Retype each line of the listing below, from the first through the one holding "from mathutils import Vector", with no other lines.

## begin Dataset excerpt

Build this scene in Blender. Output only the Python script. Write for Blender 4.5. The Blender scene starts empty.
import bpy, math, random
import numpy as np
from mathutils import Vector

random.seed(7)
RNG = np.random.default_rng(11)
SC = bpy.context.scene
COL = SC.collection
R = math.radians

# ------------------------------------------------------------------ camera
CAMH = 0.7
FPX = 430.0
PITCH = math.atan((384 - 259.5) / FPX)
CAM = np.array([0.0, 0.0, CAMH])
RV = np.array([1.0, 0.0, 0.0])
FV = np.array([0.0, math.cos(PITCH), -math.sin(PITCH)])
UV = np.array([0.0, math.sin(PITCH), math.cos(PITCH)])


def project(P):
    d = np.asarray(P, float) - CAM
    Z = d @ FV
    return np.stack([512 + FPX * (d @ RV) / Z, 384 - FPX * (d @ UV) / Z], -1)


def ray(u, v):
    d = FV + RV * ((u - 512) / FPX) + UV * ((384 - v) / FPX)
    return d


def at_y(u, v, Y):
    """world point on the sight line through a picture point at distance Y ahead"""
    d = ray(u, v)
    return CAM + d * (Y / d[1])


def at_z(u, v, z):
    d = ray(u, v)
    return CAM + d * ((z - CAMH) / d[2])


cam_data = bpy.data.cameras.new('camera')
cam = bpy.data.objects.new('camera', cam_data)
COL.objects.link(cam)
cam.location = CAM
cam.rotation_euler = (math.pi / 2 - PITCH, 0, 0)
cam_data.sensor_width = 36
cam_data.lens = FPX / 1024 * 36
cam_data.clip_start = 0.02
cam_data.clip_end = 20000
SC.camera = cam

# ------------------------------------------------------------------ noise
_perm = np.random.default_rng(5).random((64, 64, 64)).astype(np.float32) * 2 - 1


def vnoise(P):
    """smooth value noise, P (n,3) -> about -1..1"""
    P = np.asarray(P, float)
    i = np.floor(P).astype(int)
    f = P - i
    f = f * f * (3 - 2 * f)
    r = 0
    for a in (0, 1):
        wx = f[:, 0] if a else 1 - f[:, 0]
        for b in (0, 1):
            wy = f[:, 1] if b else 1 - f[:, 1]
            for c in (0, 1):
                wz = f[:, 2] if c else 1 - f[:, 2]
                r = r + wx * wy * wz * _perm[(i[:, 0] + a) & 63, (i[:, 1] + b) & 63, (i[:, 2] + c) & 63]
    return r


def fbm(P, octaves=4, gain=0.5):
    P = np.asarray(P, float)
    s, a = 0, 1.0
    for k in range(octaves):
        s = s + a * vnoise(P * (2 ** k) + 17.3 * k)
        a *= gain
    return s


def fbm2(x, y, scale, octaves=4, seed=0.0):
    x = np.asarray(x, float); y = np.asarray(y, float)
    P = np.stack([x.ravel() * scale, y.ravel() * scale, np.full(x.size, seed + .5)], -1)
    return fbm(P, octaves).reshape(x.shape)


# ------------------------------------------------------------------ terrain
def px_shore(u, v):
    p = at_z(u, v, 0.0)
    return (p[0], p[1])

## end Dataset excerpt

_Reply_
Build this scene in Blender. Output only the Python script. Write for Blender 4.5. The Blender scene starts empty.
import bpy, math, random
import numpy as np
from mathutils import Vector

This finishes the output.